The elephant in the room... Balochistan

Despite Balochistan's vast riches, majority of Baloch people live in abject poverty.

Update: 2017-12-31 01:42 GMT
The army boys need to realise the insurgency will continue until they take corrective measures instead of barking at India, and sometimes, Afghanistan.

The fairy tale spun by the Deep State in Pakistan, the fifth largest country with the fourth largest nuclear arsenal in the world, is that the country is set to become an Asian tiger thanks to the $62 billion China Pakistan Economic Corridor. But like in any fairy tale there has to be a villain that is hell bent upon destroying all the goodness: India.

Islamabad accuses New Delhi of fuelling a 12-year-old low level insurgency in France-sized southwestern Balochistan province, citing the case of arrest of Indian national Kulbushan Jadhav. The Deep State, that compromises the army, security and intelligence services and religious clerics, like in the case of Bangladesh in 1971 is in complete self-denial of their wrongs in Balochistan, which continue to fester like a bleeding wound.

A jolt to the Asian tiger dream came last week when Pakistan newspaper Dawn reported that China has stalled funding worth nearly one billion dollars of two key road projects of the CPEC passing through Balochistan.

Frustrated over the Chinese meiyou (no in Chinese), the retribution from the Pakistan army was swift. Pakistan soldiers kidnapped more than five dozen Baloch women including Noor Khatoon and Sher Khatoon, sisters of freedom leader Dr Allah Nazar, chief of the Balochistan Liberation Front. Those abducted by the army, which is spear headed in Balochistan by former spokesman for the Inter Services Public Relations — the army’s spin doctor — Lt Gen Asim Bajwa, include Baloch babies whose ages range from six months to three years.

The Baloch grievances against Islamabad dates back to March 28, 1948 when Balochistan was merged with Pakistan, even though Pakistan founder M.A. Jinnah had recognised Balochistan as a sovereign state.

One of the most glaring examples of killing, coupled with rapacious loot and plunder is Dera Bugti, stronghold of more than half a million Bugti tribesmen. A military operation began there in spring 2005, under orders of former military dictator Gen Pervez Musharraf; overall 35,000 Baloch civilians have been killed all over Balochistan since then, while the fate of at least 8,000 victims of enforced disappearances is still unknown. The dead among the Bugtis alone number 20,000, including former Balochistan governor and chief minister Nawab Akbar Bugti, whose family was not even allowed to attend his last rites. Pakistan courts have absolved Gen Musharraf, one of the main brains  behind giving Gwadar Port to the Chinese, in the Bugti assassination case while Bugti’s successor Brahumdagh Bugti lives in exile in Geneva, though his asylum petition was denied last month.

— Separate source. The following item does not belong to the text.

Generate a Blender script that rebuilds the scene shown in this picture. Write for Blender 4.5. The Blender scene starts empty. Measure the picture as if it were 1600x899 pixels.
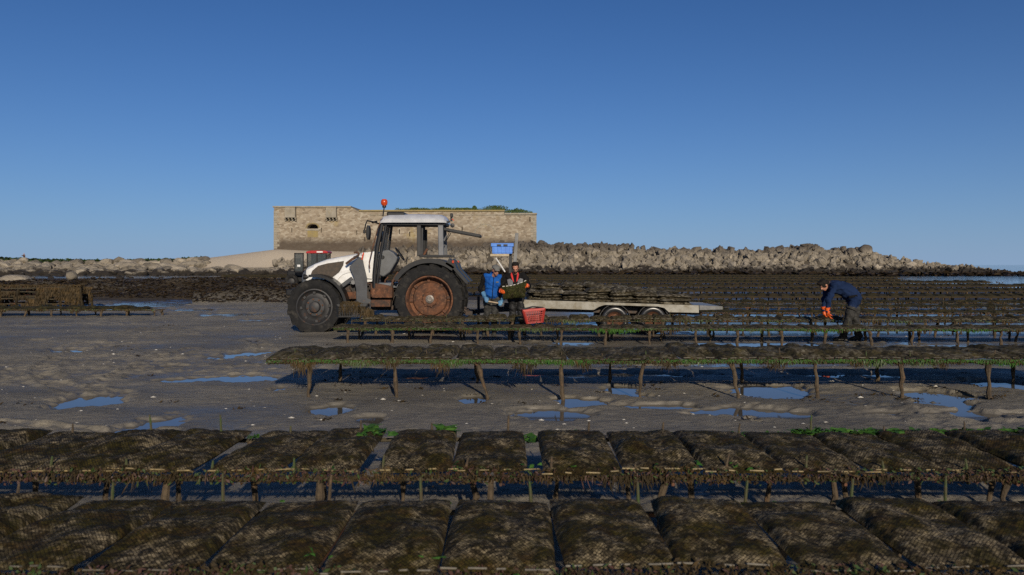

The heart wrenching story is more than half of the urban Baloch population have no access to gas while giant pipes of a gas transmission system that extends nearly 5,000 miles (7,756 KM) have been taking the gas away from the town of Sui in the Bugti area to Pakistan capital Islamabad, and other Pakistan cities for more than 60 years. To this day 80 per cent of the half million strong Bugti tribesmen in the same area still cook their food by burning wood and animal dung, according to Noor Bugti, a local leader of the Balochistan National Party. The operation of Sui gas supply is controlled from Lahore, capital of Punjab, and Karachi.

The same is true for gold and copper from Balochistan being exploited by a MCC of China in Saindak, located in the same region where Pakistan conducted its nuclear tests —against the wishes of Baloch populace. In the last 15 years of gold and copper exploration, Balochistan got barely 0.0001 per cent of the money, according to former senator Sanaullah Baloch, while the Saindak area does not have a single school or college. “This is called Day-Light Robbery,” the former senator tweeted. Two months ago, the contract to the MCC of China was renewed for another five years, in the backdrop of Baloch protests.

There is a stark difference between how the fifth largest army of world, which still calls the political shots, treats Punjabi and Baloch civilians. Pakistan is using gunship helicopters and burying Baloch in mass graves, but when Punjabi Islamists took over capital Islamabad recently, Pakistan army chief Gen Qamar Javed Bajwa refused to take action saying the army will not hit its “own people.” Instead, those arrested during the protest were rewarded with cash.

“DG Punjab Rangers Maj-Gen Azhar Naveed is seen distributing money to Islamabad sit-in protesters while same forces distribute bullets to Baloch, Sindhi and Pashtun. This is the real shape of justice in Pakistan,” Dr Allah Nazar of the BLF tweeted from his mountain hideout in Balochistan, bordering Afghanistan and Iran.

Despite Balochistan’s vast riches, majority of Baloch people live in abject poverty. Hence, the anger against both Islamabad and Beijing. The army boys need to realise the insurgency will continue until they take corrective measures instead of barking at India, and sometimes, Afghanistan.